Malinga hasn't flattened. His reverse swing — a skill that most T20 bowlers have abandoned as an anachronism in an age of dew and white Kookaburras — has become his signature. He practices slower balls by placing boots around the crease as targets, a training method so analogue it belongs in a different century. But the results are entirely modern: powerplay wickets, death-overs control, and the respect of a captain who has seen it all.

Cummins called him "the form bowler of the competition." Not Bhuvneshwar Kumar, who leads the Purple Cap race with 24 wickets. Not Jasprit Bumrah. Not Rashid Khan. The form bowler, in Pat Cummins' eyes, is a Sri Lankan journeyman who most fans couldn't name six months ago.

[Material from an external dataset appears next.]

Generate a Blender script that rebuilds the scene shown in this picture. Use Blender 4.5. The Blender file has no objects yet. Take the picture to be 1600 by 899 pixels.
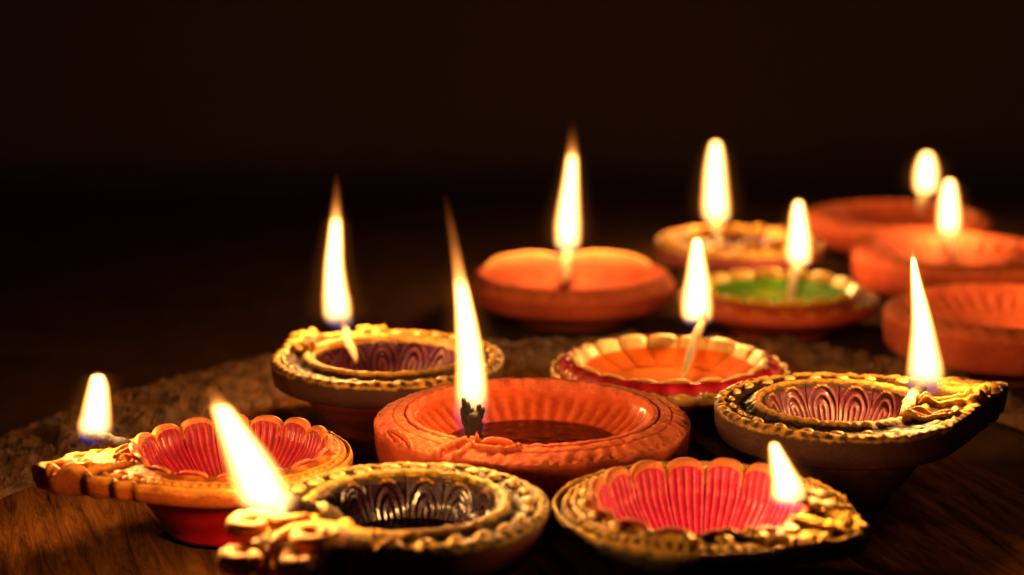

Sakib Hussain's Debut Season — By the Numbers

IPL Debut April 13, 2026 vs RR
Debut Figures 4/24 in 4 overs (joint-best by Indian on IPL debut)
Season Wickets 15 wickets in 10 matches
Economy Rate 6.00
Auction Price ₹30 Lakh (base price)
Hometown Gopalganj, Bihar

What SRH Built While Nobody Was Watching

The narrative around SRH all season has been the batting — Abhishek Sharma's 40-plus sixes, Kishan's four consecutive fifties against RCB, Klaasen's explosions from nowhere. But the reason SRH are in the playoffs isn't the batting. It's the bowling unit that Cummins has built around two relatively unknown fast bowlers who cost less than his own dry-cleaning bill for the season.

Malinga and Sakib have taken 34 wickets between them. They've dismissed Kohli, Patidar, Sooryavanshi, and half the tournament's marquee names. They've done it with slower balls, reverse swing, and the confidence that comes from a captain who trusts them over himself.

That's what makes Cummins' press conference quote so remarkable. In a league where captains routinely credit themselves for bowling changes that worked and blame "execution" for the ones that didn't, Cummins looked at the camera and said the quiet part out loud: his two cheapest bowlers have been his best bowlers, and he's been taking notes.

SRH play the Eliminator on May 27. Cummins will captain. But if they're going to win it, it'll be Malinga and Sakib who do the heavy lifting. The ₹18-crore captain knows it. And for once, he said so.